The North Carolina State Fair introduced SeeMore in the 2000s, a quirky green character with oversized eyes designed for the photo-op era. Unlike Big Tex or the Butter Cow, SeeMore was built from the start to be photographed, hugged, and shared online.

He shows up at school visits and community events year-round, not just during the fair. It’s a different model than the older mascots who tend to stay put on the fairgrounds.

The Weird and Wonderful Lesser-Known Mascots

Outside the big state fairs, smaller county fairs across America have produced some genuinely strange mascots over the years. These are the homegrown characters that locals adore and outsiders find baffling.

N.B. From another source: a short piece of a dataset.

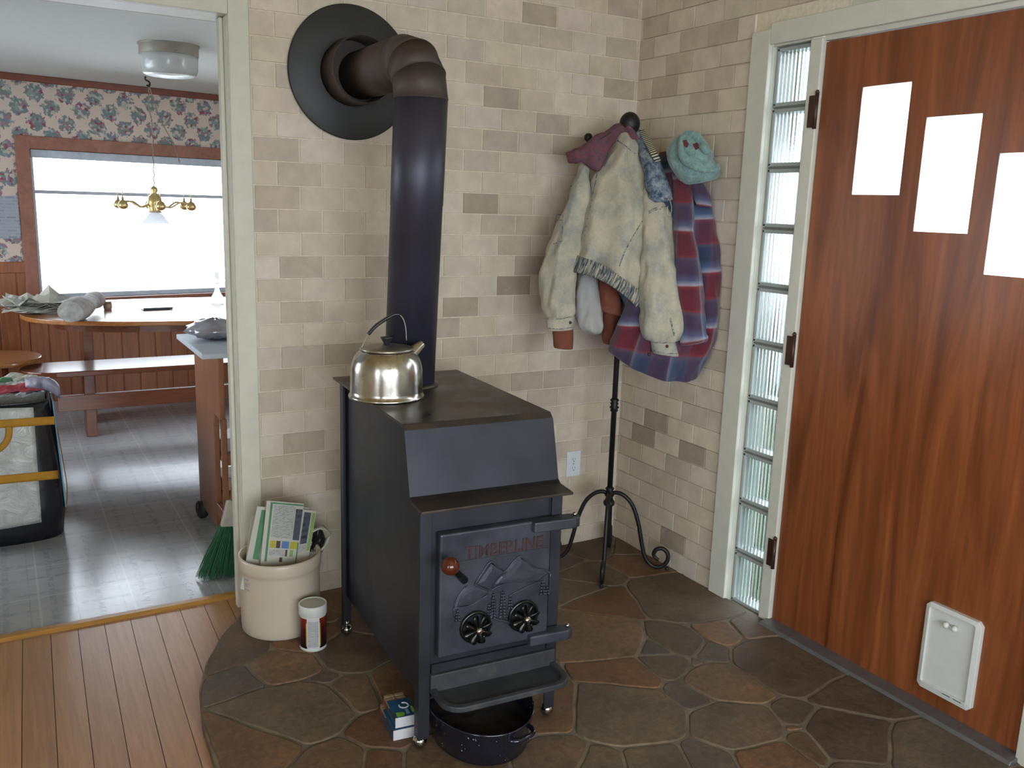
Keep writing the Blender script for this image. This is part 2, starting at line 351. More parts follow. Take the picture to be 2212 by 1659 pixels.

A small sampling worth knowing about:

  • Banana Derby capuchins, the Georgia State Fair favorite where costumed monkeys race on the backs of dogs
  • Llama costume contest winners at the Minnesota State Fair, where 4-H entrants dress llamas in elaborate outfits
  • Pet Rock Olympics mascots at the Colorado State Fair, complete with painted rock contestants
  • Giant cabbage trophies at the Alaska State Fair, where the heaviest cabbage (138 pounds and counting) becomes the unofficial mascot
  • Costumed moose characters at various Northeast county fairs, built by volunteer crews

The Georgia banana derby alone has been a tradition for decades and still pulls standing-room-only crowds.

Mascots That Got Retired or Rebranded

Not every fair mascot has aged gracefully. Several county and state fairs have quietly retired old characters in the past 20 years because the designs felt outdated or culturally tone-deaf.

The shift toward inclusive branding pushed many fair boards to redesign or replace older mascots with friendlier characters. Most fairs that updated their mascots saw better merchandise sales and social media engagement afterward.

How Mascots Affect Fair Attendance and Merchandise

A good mascot is a serious revenue driver. Plush toys, t-shirts, keychains, and pins built around mascot characters fund a meaningful chunk of operating costs at many fairs.

What mascots typically deliver for a fair:

  • Higher merchandise sales during gate week
  • Stronger social media engagement in the off-season
  • More family photo opportunities that drive repeat visits
  • A built-in marketing face for sponsors and partners

As Countyfairgrounds has covered for years, fairs with strong mascot identities tend to retain visitors across generations.

How to Spot These Mascots at the Fair

If you’re planning a trip, mascots have predictable schedules. Most fair websites publish them weeks in advance.

Where to look:

  • Visitor plazas during opening hours
  • Parade routes on opening day and weekends
  • Designated photo zones near the main entrance
  • Merchandise booths where they pose with shoppers
  • Award ceremonies and 4-H showcases

The Faces Behind the Funnel Cake

Mascots are stitched into the memory of every kid who ever rode a Ferris wheel or won a stuffed animal at the ring toss. They’re weird, lovable, sometimes ridiculous, and always part of why people keep coming back.

Big Tex outlived a fire. The Butter Cow has survived more than a century in a refrigerated case. Fairchild and Fairborne have been waving at Minnesotans for over half a century. As long as county fairs exist, these strange and beloved characters will keep showing up to greet the next generation at the gate.